Especialistas explicam causas da utilização de expressões linguísticas no nosso cotidiano e como elas perpetuam preconceitos
“A língua não está dissociada da cultura. Seja qual for o traço linguístico, ele está intimamente associado à cultura e às formas de pensar”, explica a professora de língua portuguesa Ana Catarina Melo, 52 anos, formada em Letras pela Universidade Federal do Rio Grande do Norte (UFRN).
A linguista utiliza a teoria de Mikhail Bakhtin, filósofo russo, para retratar um fenômeno que observa na sociedade atual: termos e expressões que refletem estigmas e intolerância. “De acordo com Bakhtin, existem duas forças que regem a língua: as centrífugas e as centrípetas. A primeira é representada pelas forças naturais, que fazem com que a língua mude o tempo inteiro. Já a segunda, é identificada naquelas forças de reação à mudança na língua e diversos fatores corroboram para isso como, por exemplo, os preconceitos”, afirma.
Por conta disso, a partir do momento em que a linguagem reflete uma sociedade, os preconceitos dela também aparecem diluídos na língua. Para a historiadora Adriana Freitas, 47 anos, formada pela Universidade de São Paulo (USP), a violência simbólica que aparece em diversos vocábulos é consequência de eventos históricos.
“São coisas que são postas em uma normatização linguística, mas que refletem muita coisa do nosso passado.

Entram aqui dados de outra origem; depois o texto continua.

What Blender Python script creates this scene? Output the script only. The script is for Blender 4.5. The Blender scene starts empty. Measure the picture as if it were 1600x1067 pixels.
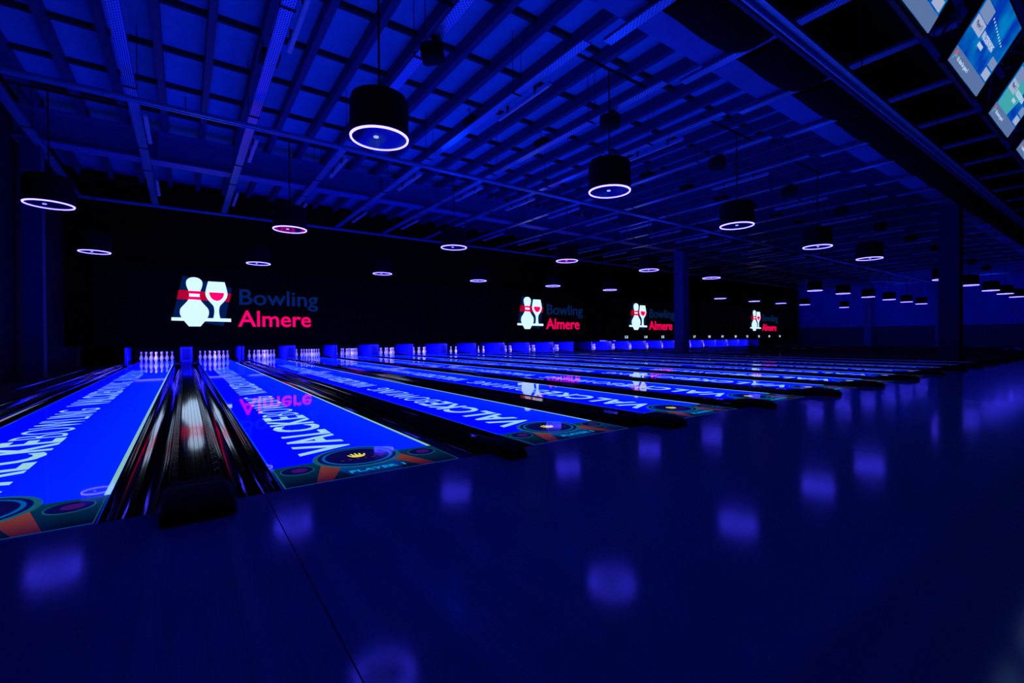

Um passado escravista, colonial, patriarcal e que reproduzimos sem ao menos refletir. Muitas das expressões ainda são usadas sem que as pessoas tenham essa noção, mas, às vezes, é um desserviço continuar usando”, destaca ela.
Os termos que refletem os preconceitos
“Retardado”, “débil mental” e “demência”. Esses são só alguns dos termos utilizados na linguagem cotidiana que refletem o capacitismo. Outros tipos de discriminação, no entanto, aparecem em muitas outras expressões, como “judiação”, carregada de antissemitismo, e “olho gordo”, que contém uma conotação gordofóbica.
Dentre os termos que refletem os preconceitos, contudo, o racismo é uma das formas de intolerância velada mais recorrente. A historiadora Adriana Freitas explica que isso ocorre em função de raízes históricas que estruturam a sociedade brasileira. A escravidão, que durou mais de 300 anos, deixou marcas que permaneceram presentes mesmo após a abolição.
Isso aparece, por exemplo, em termos linguísticos que associam o preto a algo negativo ou que carregam um vestígio da escravidão:
“Denegrir”, “ovelha negra”, “lista negra”, “mulata”, “criado mudo”, “situação preta”, “mercado negro”, “inveja branca”, “segurar vela” e muitos outros.
Para a professora de português Ana Catarina, ao utilizar essas expressões que carregam preconceitos velados, não estamos ferindo fisicamente pessoas, mas estamos causando dor ao fazer uso de um discurso violento.
“Existe uma falácia no discurso de que ‘não estou matando ninguém’, como se você só produzisse dor e sofrimento a alguém se você o matasse. A gente tende a colocar aquilo que é físico e concreto como superior àquilo que é emocional, subjetivo”, diz. “Ao dizer ‘denegrir’, por exemplo, não estou matando ninguém, mas estou matando a afetividade de alguém que representa uma história, então eu estou matando alguém subjetivamente. Não é de forma física, é de forma emocional, mas é tão grave quanto”.
Para Adriana Freitas, uma mulher negra, cada uma dessas palavras constrói um sentido diferente: “Quando se começa a falar ‘eu sou preto’, ‘eu sou preta’, é uma marca, é uma resistência, é um movimento de uma política afirmativa. Negro está mais relacionado a essa tentativa de homogeneização, como ao falar cultura negra, quando, na verdade, são culturas negras”.
Veja mais em ESQUINAS
“Quanto mais escuro, menos aceitação”: O que é colorismo e como ele afeta a vida de pessoas negras
No dia do fotojornalista, profissionais pretos comentam contraste racial
Como mudar isso?
As especialistas apontam a necessidade da conscientização para evitar a perpetuação dos preconceitos nessas expressões. Adriana ressalta que a discriminação vai muito além dos termos, mas que continuar utilizando-os contribui para manter a sociedade como está. Para Ana Catarina, mais do que substituir, é necessário estudar o que está por trás da linguagem e de sua formação para, assim, ter conhecimento e compreender as origens dos termos utilizados no cotidiano.
“Se uma sociedade é preconceituosa, isso vai para a língua, inevitavelmente. O que não é natural é que não se combata. A conscientização deve sempre existir. Mas, infelizmente, não acho que seja uma mudança que ocorra de uma hora para outra”, afirma a professora.